Antes de Agrigento, una playa enorme que desembocaba en una montaña de algo parecido a la caliza. Mar verde esmeralda, mar imposible. Chicas posando y chicos con cámara y gesto de aburrimiento. Spaghetti pomodoro. Ortigia. El dinero fluyendo en la marina de Ortigia como fluía en la de Taormina. El insomnio, de nuevo. Coches suicidas. Adelantamientos marcha atrás. En Siracusa -donde el tirano-, un señor regañó a la Chica Diploma por subirse a una piedra que probablemente tuviera dos mil quinientos años. La Chica Diploma alegó que también las gradas tenían dos mil quinientos años y no pasaba nada por que la gente subiera. No supe decirle que tenía razón.

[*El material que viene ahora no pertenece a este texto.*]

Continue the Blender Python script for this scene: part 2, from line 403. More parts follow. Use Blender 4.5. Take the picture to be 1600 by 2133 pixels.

Al principio de todo, Catania. No sé qué decir de Catania. Catania es probablemente lo más africano de Sicilia pero esto es un poco hablar por hablar porque yo no he estado en África en mi vida. Nos quedamos en casa de Michele, un señor de unos setenta y pico años que tenía un palacete recargado y unos diez niños adoptados en Kenia. "Michele, si pasas dos meses cada año en Kenia con tus hijos, ¿cómo es que no has aprendido nada de inglés?". "Les pago un colegio italiano", contestó él, y me pareció muy siciliana la respuesta. Por lo demás, el hombre era un encanto y desde su azotea se veían venir las tormentas.

Aparte, tenía una perrita y una gata. La gata se estaba muriendo. No en ese momento, no ahí, delante de nosotros, pero se podía ver que ella lo sabía, con ese punto de personalidad que incluso Coetzee les atribuye a los gatos. La perrita saltaba cada vez que nos veía y se tiraba boca arriba para que le rascáramos. Los perros y los hombres nos llevamos tan bien porque sabemos exactamente qué esperar el uno del otro. De ahí, Pavlov, seguramente. Michele nos recomendó Marzamemi y solo por eso le estaremos eternamente agradecidos.

A la vuelta, el avión nos dio unos cuantos sustos. Tantos que no nos enteramos bien del final de la teleserie de Netflix sobre el asesinato de Gianni Versace. No nos importó demasiado, hacía tiempo que habíamos dejado de tomarnos la cosa en serio.